Warum unterscheidet sich Deutschland in puncto Selbstbestimmungsrecht der Frau so grundlegend von Freund, Nachbar und EU-Partner Frankreich? Und kann, möglicherweise muss, der historische Schritt aus Paris ein Anstoß für Berlin sein?
Wegweisend für den Umgang mit Abtreibungen war sowohl in Frankreich als auch in Deutschland das Jahr 1975. Damals wurden Schwangerschaftsabbrüche in Frankreich bis zur zehnten Woche mit dem sogenannten Veil-Gesetz entkriminalisiert, mittlerweile können Frauen bis zur 14. Woche legal abtreiben.
In Deutschland verlief die Entwicklung des Abtreibungsrechts im gleichen Jahr völlig konträr: Das Bundesverfassungsgericht kippte einen Liberalisierungsversuch der Willy-Brandt-Regierung und stellte fest, dass das Grundgesetz den Staat zum Schutz des ungeborenen Lebens verpflichte. 1993 wiederholten die obersten Richterinnen und Richter diese Auffassung. In dieser zweiten wegweisenden Entscheidung wurden sie sogar noch deutlicher: Schwangere hätten eine Austragungspflicht. Abbrüche könnten nur in wenigen Ausnahmen rechtmäßig sein. Ein grundsätzliches Verbot von Abtreibungen, so hieß es, müsse daher bestehen bleiben.

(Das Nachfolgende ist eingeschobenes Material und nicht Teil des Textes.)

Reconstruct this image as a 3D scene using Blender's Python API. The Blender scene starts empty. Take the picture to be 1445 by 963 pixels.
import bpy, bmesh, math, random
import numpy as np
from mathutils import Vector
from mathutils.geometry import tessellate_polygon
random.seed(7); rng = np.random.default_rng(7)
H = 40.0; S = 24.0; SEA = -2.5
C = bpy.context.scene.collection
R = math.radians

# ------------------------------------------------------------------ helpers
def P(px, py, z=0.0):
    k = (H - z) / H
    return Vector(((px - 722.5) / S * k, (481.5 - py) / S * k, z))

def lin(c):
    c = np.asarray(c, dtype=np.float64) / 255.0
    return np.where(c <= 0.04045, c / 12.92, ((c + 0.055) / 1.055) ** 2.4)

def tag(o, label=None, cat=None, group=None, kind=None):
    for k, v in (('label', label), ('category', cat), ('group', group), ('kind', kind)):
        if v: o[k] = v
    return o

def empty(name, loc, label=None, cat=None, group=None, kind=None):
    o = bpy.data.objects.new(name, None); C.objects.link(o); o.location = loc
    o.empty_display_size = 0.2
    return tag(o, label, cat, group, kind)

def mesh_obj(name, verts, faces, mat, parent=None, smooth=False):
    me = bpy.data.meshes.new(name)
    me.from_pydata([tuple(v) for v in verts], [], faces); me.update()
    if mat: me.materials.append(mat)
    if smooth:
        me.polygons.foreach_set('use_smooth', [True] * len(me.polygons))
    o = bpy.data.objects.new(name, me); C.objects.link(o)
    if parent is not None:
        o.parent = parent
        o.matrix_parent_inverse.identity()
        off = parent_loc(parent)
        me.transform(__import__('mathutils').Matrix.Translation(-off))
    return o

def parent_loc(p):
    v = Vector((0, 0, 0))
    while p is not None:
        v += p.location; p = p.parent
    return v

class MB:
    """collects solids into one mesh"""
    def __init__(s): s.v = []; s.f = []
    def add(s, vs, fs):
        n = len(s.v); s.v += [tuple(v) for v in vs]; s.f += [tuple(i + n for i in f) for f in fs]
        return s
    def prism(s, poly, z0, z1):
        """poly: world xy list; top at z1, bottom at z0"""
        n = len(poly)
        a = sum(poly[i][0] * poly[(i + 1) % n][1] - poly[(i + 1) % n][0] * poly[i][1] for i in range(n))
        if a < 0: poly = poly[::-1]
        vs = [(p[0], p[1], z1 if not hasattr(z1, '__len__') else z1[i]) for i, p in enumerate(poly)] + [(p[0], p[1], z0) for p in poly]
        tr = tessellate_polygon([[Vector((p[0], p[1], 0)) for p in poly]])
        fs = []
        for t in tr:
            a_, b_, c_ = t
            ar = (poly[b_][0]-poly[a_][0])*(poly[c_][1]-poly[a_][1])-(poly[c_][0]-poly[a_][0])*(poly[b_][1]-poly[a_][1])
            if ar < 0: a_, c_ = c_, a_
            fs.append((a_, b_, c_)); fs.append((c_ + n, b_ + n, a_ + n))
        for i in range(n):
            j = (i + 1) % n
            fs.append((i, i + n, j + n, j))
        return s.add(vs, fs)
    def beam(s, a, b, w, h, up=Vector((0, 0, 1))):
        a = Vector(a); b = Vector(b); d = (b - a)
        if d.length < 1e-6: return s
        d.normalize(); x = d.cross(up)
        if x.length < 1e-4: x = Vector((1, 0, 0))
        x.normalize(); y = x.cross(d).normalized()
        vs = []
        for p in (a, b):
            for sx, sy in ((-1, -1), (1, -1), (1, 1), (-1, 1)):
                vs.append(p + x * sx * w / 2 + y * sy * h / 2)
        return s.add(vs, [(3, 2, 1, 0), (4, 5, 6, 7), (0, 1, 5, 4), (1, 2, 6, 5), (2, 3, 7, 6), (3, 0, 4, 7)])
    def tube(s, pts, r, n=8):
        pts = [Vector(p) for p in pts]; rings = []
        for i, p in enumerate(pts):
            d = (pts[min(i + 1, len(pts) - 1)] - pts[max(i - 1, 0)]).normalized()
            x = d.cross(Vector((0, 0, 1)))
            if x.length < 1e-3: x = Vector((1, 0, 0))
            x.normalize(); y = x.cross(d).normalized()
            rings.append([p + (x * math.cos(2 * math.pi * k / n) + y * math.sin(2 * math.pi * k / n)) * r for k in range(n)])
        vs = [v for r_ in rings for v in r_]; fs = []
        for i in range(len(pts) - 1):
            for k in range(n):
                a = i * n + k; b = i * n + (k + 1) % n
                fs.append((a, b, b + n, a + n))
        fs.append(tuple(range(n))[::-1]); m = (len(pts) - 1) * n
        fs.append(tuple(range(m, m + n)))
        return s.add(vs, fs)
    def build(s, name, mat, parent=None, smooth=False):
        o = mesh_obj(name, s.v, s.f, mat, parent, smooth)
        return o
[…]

Damit ließ das Bundesverfassungsgericht dem Gesetzgeber kaum Spielraum. Wie eng diese Vorgaben sind, zeige auch ein Vergleich mit den USA, erklärt Céline Feldmann vom Deutschen Juristinnenbund im Gespräch mit ntv.de. So sorgte die Entscheidung des Supreme Courts, das bundesweite Recht zum Schwangerschaftsabbruch zu kippen, weltweit für Kritik. Die konkrete Ausgestaltung der Regelungen zum Schwangerschaftsabbruch blieb jedoch auch nach der Entscheidung bei den US-Bundesstaaten. «Damit ist selbst diese Entscheidung des Supreme Courts weniger restriktiv als die damaligen Entscheidungen des Bundesverfassungsgerichts von 1975 und 1993.»
Aus heutiger Sicht sei auch die kurz geratene Abwägung zwischen dem Schutz des ungeborenen Lebens auf der einen und den Rechten der Schwangeren auf der anderen Seite kritisch zu sehen, fährt Feldmann fort. Das Gericht habe die Rechte der schwangeren Personen zwar erkannt, ihnen aber nicht die notwendige Bedeutung beigemessen. «Das müsste heutzutage anders beurteilt werden», sagt Feldmann. «Im Gegensatz zu damals sind reproduktive Rechte heute international sowie national anerkannt.